:: PROVIDED MATERIAL

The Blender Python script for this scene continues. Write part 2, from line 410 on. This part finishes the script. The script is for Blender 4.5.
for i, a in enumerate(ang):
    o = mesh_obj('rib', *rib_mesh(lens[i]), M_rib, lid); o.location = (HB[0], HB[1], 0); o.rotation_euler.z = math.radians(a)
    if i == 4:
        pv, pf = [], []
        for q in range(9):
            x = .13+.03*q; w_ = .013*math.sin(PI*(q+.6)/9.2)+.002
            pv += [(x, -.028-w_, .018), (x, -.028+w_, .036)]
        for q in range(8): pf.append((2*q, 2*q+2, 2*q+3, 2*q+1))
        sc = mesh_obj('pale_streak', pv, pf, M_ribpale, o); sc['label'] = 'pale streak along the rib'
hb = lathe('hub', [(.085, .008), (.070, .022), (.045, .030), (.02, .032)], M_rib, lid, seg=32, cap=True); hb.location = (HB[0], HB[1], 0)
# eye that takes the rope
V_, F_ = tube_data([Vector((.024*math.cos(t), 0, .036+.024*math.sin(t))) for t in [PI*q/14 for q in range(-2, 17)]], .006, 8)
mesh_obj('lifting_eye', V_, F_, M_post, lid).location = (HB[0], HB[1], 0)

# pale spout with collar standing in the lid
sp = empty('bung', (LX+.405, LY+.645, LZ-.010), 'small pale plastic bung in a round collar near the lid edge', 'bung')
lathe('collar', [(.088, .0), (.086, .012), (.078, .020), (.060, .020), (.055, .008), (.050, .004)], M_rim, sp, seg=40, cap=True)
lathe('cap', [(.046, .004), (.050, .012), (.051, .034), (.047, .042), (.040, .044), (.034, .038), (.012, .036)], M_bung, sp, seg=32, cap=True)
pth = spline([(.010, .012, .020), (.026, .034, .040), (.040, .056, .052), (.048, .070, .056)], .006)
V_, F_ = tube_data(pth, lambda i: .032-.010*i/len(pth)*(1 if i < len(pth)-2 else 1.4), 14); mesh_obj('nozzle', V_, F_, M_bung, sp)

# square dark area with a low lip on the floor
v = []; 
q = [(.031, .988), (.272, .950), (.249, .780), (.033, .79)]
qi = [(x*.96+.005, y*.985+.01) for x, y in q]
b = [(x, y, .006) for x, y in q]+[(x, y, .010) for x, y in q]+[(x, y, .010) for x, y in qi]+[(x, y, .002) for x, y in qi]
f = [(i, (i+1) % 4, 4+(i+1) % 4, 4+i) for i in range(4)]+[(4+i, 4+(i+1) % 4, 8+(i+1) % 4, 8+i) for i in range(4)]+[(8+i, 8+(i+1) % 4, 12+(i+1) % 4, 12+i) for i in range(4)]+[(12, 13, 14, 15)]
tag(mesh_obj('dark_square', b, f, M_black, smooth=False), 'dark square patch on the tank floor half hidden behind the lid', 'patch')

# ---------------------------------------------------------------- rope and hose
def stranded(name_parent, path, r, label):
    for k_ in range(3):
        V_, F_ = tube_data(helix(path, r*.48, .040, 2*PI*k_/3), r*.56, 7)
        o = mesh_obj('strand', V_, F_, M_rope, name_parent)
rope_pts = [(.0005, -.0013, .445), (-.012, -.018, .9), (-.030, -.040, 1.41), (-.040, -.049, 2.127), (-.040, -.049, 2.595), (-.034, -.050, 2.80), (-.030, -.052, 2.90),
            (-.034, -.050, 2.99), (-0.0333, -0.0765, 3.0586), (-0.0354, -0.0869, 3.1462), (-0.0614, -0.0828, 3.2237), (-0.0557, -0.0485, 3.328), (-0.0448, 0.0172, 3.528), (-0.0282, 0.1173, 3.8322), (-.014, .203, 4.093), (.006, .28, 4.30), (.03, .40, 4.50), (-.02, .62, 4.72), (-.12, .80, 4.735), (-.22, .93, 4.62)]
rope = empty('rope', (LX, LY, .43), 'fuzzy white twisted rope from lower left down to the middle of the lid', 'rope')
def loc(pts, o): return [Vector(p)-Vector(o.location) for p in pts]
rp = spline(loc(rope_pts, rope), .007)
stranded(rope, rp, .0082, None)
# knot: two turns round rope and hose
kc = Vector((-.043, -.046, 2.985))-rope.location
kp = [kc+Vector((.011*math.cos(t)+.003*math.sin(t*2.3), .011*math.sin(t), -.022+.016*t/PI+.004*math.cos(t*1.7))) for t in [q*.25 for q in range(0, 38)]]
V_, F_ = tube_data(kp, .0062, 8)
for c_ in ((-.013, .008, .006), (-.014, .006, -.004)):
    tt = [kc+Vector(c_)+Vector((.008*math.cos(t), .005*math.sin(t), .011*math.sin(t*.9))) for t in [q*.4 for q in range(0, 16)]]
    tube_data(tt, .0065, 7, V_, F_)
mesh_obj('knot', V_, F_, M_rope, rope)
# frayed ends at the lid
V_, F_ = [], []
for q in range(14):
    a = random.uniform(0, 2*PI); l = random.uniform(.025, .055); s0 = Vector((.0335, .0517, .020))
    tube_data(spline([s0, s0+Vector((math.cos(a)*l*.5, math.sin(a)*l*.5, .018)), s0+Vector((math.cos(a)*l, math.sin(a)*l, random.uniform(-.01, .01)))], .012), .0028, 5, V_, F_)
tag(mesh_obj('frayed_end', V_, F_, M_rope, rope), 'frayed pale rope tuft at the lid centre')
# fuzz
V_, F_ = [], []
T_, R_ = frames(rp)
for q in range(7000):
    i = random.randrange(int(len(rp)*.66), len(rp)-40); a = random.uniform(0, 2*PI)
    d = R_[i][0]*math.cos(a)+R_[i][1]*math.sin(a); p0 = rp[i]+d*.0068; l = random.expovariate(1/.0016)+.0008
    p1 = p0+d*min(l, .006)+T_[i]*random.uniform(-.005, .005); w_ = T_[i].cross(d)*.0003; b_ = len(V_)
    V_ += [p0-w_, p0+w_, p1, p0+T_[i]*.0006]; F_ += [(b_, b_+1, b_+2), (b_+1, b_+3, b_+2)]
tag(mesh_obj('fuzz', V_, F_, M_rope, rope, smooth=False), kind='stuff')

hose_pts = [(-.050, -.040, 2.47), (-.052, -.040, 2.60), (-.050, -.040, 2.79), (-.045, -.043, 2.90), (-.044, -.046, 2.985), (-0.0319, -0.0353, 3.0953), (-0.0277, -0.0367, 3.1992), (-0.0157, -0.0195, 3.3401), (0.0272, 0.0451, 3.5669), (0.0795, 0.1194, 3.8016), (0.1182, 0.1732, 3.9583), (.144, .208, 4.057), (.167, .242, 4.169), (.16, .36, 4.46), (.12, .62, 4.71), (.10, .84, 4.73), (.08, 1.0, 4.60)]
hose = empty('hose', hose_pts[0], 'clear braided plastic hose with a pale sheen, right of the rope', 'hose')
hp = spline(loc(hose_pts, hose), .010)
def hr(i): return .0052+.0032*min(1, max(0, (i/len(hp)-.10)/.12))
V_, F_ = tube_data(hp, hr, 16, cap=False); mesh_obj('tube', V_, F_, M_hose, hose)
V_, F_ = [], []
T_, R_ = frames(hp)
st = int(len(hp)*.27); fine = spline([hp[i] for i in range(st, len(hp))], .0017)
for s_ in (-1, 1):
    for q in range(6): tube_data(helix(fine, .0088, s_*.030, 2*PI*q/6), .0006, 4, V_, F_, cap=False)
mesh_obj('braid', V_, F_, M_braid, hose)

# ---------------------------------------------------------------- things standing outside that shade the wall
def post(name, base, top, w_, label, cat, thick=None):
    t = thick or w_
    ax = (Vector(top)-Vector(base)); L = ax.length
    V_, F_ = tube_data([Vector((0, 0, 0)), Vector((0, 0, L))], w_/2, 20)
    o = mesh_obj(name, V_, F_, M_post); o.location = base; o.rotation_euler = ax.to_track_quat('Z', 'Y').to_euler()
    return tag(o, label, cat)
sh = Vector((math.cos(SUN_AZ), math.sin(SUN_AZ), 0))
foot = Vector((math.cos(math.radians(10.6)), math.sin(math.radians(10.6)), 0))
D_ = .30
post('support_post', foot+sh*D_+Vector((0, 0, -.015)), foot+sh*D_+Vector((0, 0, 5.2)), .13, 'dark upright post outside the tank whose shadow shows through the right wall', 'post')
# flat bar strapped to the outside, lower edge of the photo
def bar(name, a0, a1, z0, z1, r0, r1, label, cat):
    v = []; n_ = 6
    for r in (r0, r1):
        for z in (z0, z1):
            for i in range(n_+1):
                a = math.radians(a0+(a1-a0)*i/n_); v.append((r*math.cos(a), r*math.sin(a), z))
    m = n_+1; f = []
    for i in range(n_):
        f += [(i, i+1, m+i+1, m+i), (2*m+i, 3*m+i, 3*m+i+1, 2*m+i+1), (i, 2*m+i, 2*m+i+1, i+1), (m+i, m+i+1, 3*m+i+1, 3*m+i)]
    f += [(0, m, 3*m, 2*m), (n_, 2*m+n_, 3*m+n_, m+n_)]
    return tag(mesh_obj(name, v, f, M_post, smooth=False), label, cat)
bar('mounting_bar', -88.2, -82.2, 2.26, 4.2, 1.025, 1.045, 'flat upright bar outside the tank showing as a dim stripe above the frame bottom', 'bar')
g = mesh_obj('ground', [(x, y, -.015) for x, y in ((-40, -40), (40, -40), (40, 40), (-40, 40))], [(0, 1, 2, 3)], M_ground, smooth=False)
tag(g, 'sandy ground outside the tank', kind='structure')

::::

→ DIRECTION: From the first line of the data above to the line holding "mesh_obj('lifting_eye', V_, F_, M_post, lid).location", reproduce each line exactly; emit no other lines.

→ WRITTEN SOLUTION:
The Blender Python script for this scene continues. Write part 2, from line 410 on. This part finishes the script. The script is for Blender 4.5.
for i, a in enumerate(ang):
    o = mesh_obj('rib', *rib_mesh(lens[i]), M_rib, lid); o.location = (HB[0], HB[1], 0); o.rotation_euler.z = math.radians(a)
    if i == 4:
        pv, pf = [], []
        for q in range(9):
            x = .13+.03*q; w_ = .013*math.sin(PI*(q+.6)/9.2)+.002
            pv += [(x, -.028-w_, .018), (x, -.028+w_, .036)]
        for q in range(8): pf.append((2*q, 2*q+2, 2*q+3, 2*q+1))
        sc = mesh_obj('pale_streak', pv, pf, M_ribpale, o); sc['label'] = 'pale streak along the rib'
hb = lathe('hub', [(.085, .008), (.070, .022), (.045, .030), (.02, .032)], M_rib, lid, seg=32, cap=True); hb.location = (HB[0], HB[1], 0)
# eye that takes the rope
V_, F_ = tube_data([Vector((.024*math.cos(t), 0, .036+.024*math.sin(t))) for t in [PI*q/14 for q in range(-2, 17)]], .006, 8)
mesh_obj('lifting_eye', V_, F_, M_post, lid).location = (HB[0], HB[1], 0)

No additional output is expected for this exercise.